You gather your loose limbs, get your strength, get up, open the curtains and look outside.. see that, that world out there- it’s still here and you, well pinch yourself, you’re still here. It’s at your disposal, it’s your lover, it’s your mistress, it’s your friend- the world is full of various experiences that help you discover who you truly are!
The world can love you back, when you do- the world can be your imaginary lover, the one who cares for you, feels with you and actually WANTS you to love it.
The world can be the biggest bitch- no matter what, these things are bound to happen and as cheesy as it sounds- all happen for a reason. (I personally didn’t even get a good reason for all the fuck-ups I passed through, but yet some people say patience is a virtue others say, you know it will happen when you least expect it).
The world can also seduce you into taking decisions and doing things that are pleasurable yet morally wrong. These don’t pertain to one specific aspect, yet each person can mold this statement into something that suits him/her.

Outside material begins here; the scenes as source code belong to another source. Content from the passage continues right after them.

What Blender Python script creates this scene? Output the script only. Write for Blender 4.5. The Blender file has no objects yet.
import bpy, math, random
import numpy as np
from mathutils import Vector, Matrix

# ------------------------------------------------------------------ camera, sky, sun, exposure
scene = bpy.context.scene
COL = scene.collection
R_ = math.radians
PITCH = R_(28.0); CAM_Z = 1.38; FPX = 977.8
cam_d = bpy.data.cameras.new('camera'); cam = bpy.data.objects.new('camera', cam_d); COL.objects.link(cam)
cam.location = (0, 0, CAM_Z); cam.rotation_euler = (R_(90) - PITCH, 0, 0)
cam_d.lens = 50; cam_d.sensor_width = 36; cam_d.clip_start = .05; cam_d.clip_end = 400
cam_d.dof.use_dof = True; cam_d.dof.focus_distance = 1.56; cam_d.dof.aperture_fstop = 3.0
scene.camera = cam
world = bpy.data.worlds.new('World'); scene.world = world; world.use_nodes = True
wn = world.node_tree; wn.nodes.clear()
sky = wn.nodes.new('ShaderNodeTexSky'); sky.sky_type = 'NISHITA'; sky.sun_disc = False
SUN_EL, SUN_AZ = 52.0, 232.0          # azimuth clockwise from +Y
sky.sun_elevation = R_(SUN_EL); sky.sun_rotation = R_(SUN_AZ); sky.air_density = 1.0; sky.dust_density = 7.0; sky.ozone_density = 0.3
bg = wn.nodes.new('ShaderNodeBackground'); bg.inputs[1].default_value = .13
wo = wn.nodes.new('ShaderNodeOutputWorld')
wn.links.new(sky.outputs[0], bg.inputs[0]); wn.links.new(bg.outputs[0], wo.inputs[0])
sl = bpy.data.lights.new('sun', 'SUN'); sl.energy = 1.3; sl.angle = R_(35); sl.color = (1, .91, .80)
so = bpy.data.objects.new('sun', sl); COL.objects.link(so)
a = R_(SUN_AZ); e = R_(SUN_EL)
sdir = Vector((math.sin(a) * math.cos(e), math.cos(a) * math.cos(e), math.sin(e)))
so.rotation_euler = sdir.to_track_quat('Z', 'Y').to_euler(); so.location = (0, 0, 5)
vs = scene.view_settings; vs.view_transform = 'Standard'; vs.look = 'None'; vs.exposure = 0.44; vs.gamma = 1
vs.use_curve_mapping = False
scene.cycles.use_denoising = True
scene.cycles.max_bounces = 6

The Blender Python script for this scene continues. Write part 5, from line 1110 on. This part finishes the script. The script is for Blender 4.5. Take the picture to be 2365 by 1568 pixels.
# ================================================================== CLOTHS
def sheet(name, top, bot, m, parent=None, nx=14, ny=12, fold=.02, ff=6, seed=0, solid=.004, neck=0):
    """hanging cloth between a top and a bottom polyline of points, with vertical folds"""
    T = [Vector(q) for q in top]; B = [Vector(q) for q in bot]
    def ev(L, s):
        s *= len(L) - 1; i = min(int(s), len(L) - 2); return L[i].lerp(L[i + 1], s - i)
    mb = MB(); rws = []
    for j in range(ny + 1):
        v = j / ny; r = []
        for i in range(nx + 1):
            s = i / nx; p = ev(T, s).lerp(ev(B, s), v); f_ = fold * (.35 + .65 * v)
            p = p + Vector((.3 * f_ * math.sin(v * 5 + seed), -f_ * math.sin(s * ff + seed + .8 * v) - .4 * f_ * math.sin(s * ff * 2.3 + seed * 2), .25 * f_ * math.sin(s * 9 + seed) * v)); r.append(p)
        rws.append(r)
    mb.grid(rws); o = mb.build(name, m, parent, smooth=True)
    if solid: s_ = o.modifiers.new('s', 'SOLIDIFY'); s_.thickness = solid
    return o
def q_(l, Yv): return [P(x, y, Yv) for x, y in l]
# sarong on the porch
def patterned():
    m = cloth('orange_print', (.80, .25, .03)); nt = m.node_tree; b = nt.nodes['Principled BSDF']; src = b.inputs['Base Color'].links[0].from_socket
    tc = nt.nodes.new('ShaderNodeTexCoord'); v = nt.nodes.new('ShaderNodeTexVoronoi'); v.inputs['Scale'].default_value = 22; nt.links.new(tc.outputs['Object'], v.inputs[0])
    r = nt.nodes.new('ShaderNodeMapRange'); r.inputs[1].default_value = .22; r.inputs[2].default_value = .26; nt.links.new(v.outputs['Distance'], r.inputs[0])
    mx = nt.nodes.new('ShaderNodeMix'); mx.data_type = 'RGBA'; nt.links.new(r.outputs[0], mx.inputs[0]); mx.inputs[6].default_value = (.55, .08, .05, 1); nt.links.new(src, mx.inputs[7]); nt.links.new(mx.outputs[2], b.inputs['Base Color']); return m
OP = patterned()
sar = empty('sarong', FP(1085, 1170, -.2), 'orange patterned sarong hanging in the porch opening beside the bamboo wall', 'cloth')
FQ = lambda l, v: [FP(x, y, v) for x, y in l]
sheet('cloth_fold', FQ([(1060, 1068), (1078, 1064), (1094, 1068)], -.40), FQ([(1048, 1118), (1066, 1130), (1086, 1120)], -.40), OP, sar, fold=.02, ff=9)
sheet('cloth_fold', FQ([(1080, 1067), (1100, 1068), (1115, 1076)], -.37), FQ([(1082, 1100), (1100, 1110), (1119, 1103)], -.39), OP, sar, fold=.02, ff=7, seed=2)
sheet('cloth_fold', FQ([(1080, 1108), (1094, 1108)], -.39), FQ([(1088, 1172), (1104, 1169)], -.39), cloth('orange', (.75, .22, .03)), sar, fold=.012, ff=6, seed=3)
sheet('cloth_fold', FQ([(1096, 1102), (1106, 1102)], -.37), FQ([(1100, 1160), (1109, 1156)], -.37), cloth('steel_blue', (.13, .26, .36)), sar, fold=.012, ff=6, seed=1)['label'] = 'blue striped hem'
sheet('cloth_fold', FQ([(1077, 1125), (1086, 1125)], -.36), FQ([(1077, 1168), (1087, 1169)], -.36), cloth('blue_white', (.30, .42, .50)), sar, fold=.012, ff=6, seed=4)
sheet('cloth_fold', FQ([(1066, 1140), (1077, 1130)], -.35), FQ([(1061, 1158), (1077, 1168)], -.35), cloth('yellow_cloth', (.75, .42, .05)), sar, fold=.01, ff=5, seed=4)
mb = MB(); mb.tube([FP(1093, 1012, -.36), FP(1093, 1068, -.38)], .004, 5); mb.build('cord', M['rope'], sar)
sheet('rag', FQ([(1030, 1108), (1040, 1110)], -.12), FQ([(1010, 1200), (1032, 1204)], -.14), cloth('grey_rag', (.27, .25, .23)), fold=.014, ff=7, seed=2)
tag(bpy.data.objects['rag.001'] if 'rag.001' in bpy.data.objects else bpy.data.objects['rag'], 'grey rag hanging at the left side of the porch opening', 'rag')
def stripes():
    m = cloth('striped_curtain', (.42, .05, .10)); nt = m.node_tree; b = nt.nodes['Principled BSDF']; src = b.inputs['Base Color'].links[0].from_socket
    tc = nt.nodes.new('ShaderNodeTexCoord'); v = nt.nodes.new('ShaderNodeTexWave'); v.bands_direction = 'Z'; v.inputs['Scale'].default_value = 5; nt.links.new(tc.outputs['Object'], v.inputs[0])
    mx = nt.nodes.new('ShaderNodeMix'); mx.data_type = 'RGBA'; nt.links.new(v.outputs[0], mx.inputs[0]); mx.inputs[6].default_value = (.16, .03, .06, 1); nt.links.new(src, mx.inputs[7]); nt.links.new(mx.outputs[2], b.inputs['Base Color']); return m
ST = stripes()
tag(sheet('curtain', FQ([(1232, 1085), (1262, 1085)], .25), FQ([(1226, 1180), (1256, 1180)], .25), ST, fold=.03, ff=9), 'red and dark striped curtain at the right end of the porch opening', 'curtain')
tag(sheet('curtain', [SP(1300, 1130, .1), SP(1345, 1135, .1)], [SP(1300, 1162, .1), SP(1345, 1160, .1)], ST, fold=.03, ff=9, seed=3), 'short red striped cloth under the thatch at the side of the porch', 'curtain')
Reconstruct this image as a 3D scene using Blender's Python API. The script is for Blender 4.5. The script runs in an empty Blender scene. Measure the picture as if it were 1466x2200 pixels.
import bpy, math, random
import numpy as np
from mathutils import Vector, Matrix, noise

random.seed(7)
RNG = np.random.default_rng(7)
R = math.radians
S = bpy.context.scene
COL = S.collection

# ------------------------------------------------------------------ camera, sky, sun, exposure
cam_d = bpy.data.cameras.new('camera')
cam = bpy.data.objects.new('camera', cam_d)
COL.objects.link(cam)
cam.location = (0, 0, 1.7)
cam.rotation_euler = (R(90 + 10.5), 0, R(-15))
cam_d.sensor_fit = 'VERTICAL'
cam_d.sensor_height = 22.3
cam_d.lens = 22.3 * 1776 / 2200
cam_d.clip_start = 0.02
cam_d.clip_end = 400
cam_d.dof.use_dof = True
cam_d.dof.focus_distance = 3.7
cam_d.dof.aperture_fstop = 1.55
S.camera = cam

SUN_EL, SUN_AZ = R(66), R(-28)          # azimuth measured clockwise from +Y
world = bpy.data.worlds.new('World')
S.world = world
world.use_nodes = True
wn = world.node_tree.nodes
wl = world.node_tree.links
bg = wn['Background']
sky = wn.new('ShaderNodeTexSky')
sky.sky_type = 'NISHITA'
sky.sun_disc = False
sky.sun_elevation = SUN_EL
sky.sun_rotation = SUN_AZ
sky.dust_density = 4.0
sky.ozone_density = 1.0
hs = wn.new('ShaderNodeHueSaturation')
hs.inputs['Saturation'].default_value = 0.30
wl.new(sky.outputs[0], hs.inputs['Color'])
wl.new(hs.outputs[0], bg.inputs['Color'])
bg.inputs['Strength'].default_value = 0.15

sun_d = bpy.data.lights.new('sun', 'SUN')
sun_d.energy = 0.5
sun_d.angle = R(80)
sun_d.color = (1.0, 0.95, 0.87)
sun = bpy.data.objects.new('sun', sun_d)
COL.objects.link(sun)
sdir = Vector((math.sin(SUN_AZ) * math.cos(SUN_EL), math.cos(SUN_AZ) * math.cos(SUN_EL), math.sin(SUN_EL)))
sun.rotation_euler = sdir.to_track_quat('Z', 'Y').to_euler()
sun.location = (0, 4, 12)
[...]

You are blinded by the lusty feeling, you are not in love, you are seduced, bewitched, yet you just can’t grasp that part of the world- for everyone knows love affairs are pleasurable and brief and someone is bound to get hurt- yet AT THAT MOMENT you don’t want to foresee you want to just BE!

You can never get enough, another time life gives you one of its cocktails, you will light a cigarette, take that first “tasting” sip and confidently enjoy it!

Light it up hunny!

Light it up honey! 

This is dedicated to those who looked back at life when shut down, laughed and said “try again bitch”.